An Event in Autumn: A Kurt Wallander Mystery
By Henning Mankell
Vintage Crime/Black Lizard Original

An Event in Autumn is a welcome addition to the international best-selling Kurt Wallander series. This short novella, set in 2002, chronicles an episode in the life of Kurt Wallander, an aging Swedish homicide detective facing retirement. When he goes to look at a house in the country, he literally stumbles upon the remains of a human hand sticking up out of the brown clay soil. Being Wallander, he has to find out to whom the hand — and then full skeleton — belongs, and why it was buried there. Mankell is an elegant writer, a master craftsman, and a deeply poignant observer of the human heart at its very best and very worst.

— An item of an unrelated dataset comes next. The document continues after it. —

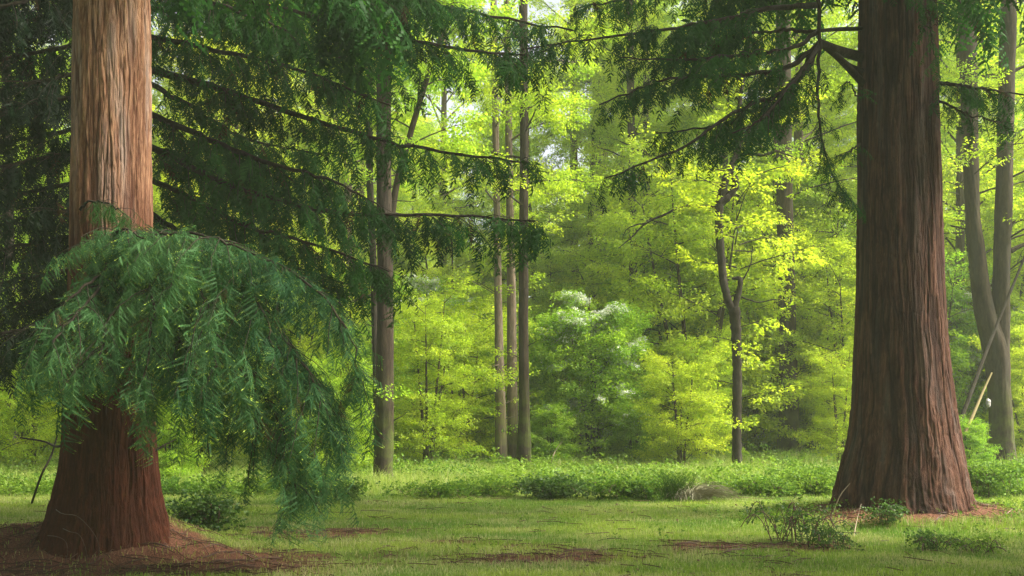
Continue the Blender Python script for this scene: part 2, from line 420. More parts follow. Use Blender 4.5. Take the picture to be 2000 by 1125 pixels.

(MORE: Self-Publishing in the Digital Age)

The Bone Clocks
By David Mitchell
Random House

One of the most anticipated books of 2014, the best-selling author of Cloud Atlas does not disappoint with The Bone Clocks. This ambitious work is broken into distinct chapters, each covering a different character and progressing about a decade between each. At the heart of the novel is Holly Sykes who starts the novel in 1984 as a 15-year-old runaway teenager. Holly plays a pivotal role in the lives of the central character in each of the following chapters. From England to Shanghai to the Swiss Alps, Baghdad and Ireland, the ensuing sections move through the next six decades, and are each narrated from a different character’s point of view. David Mitchell takes readers on a mind-bending journey through this gritty, magical and superb novel.

Mr. Mercedes
By Stephen King
Scribner

Is it possible that Stephen King is every bit as good today as he was in 1973 when he first published Carrie? I think so. In his latest crime thriller, ex-detective Bill Hodges is settling uneasily into his retirement when he receives a provoking letter from someone who claims to be The Mercedes Killer — the media’s name for the hit-and-run driver who, a year earlier, intentionally drove a stolen Mercedes into a crowd of unemployed people at a job fair — ruthlessly killing eight and injuring 15. And what’s worse? The letter writer claims to be planning an even greater attack, a plan that will kill thousands. Bill’s antagonist is Brady Hartsfield, a sociopath so chillingly harrowing only King could have thought him up. It’s a race against time as Hodges (and friends) work to stop Hartsfield before he strikes again.